La decisione dei giudici di Piazza Cavour è motivata facendo riferimento alla costante interpretazione dell'art. 3 della legge professionale forense, la quale ha sempre evidenziato la natura eccezionale della deroga, prevista per gli addetti agli Uffici legali di enti pubblici, alla regola generale della professione forense consistente nell'incompatibilità con il lavoro subordinato e la conseguente necessità di una interpretazione restrittiva della norma, non suscettibile d'interpretazione analogica, individuandone il senso e la ratio nel particolare status derivante dal rapporto d'impiego pubblico che è tale da preservare presumibilmente l'avvocato-dipendente dal rischio di condizionamento nell'esercizio della sua professione. Centrale risulta, dunque, lo svolgimento da parte degli addetti, con libertà ed autonomia, delle funzioni di competenza, con sostanziale estraneità all'apparato amministrativo, in posizione d'indipendenza e con esclusione da ogni attività di gestione.
Di qui, la conclusione che il simultaneo svolgimento, ancorché temporaneo, di attività legale e di attività certamente amministrativa è incompatibile con l'esclusività – "da intendersi in senso oggettivo ed esterno", come specifica la Suprema corte - che, assicurando l'autonomia della funzione, ne garantisce l'indipendenza, preservandola da condizionamenti, "requisito questo essenziale per la tutela della funzione sociale dell'avvocato anche nel caso del suo servizio a favore dei soli interessi pubblici dell'ente di appartenenza".
Osservazioni finali
No, dunque, al doppio incarico per l'avvocato dell'ente pubblico. Il che, se ha il merito di prevenire situazioni di anche solo potenziale conflitto di interessi, rende a nostro avviso ancor più urgente una rimeditazione del tema dell'ordinamento dell'Avvocatura interna degli enti pubblici, tenuto conto dell'impatto che la decisione in commento può avere non tanto sull'organizzazione delle singole amministrazioni quanto sulla loro possibilità di assicurare in concreto continuità alla rispettiva azione amministrativa.

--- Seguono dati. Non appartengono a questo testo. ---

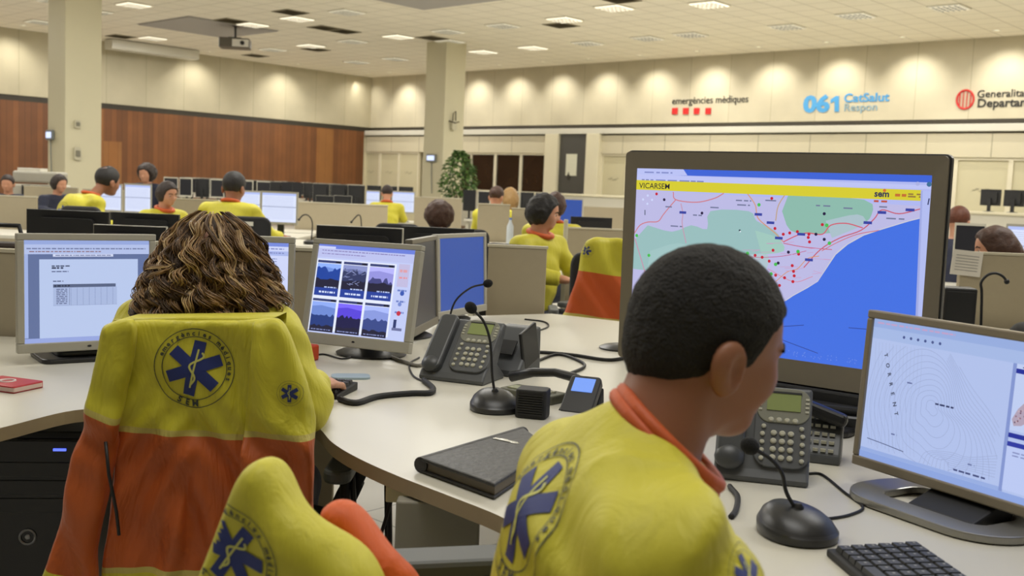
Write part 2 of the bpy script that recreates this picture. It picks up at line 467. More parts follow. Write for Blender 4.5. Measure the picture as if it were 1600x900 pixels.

No al doppio incarico significa infatti che, dopo questa decisione, il legale interno che ne aveva due potrà averne uno soltanto. L'altro, dunque, si renderà vacante, con quel che intuitivamente comporta. E non è detto che il legale preferirà in tutti i casi restare applicato all'ufficio legale (nel caso deciso con la pronuncia in questione, si noti, all'interessato erano state affidate "funzioni di coordinamento di altre e ben distinte Aree Organizzative, cui sono preposti specifici responsabili, titolari di funzioni direzionali e del relativo potere di firma": funzioni, dunque, di livello elevato, la cui remunerazione potrebbe risultare in concreto preferita), nel qual caso la vacanza che ne seguirà nell'organico dei legali interni con tutta probabilità non lascerà alle amministrazioni altra possibilità che bandire procedure di reclutamento ad hoc.
D'altra parte, ove (già) reclutato con un concorso ad hoc, andrà valutato approfonditamente se al legale interno risulti oggi consentito di optare liberamente per un incarico che ne comporti (in esclusiva) "il coinvolgimento […] nell'attività amministrativa dell'Ente".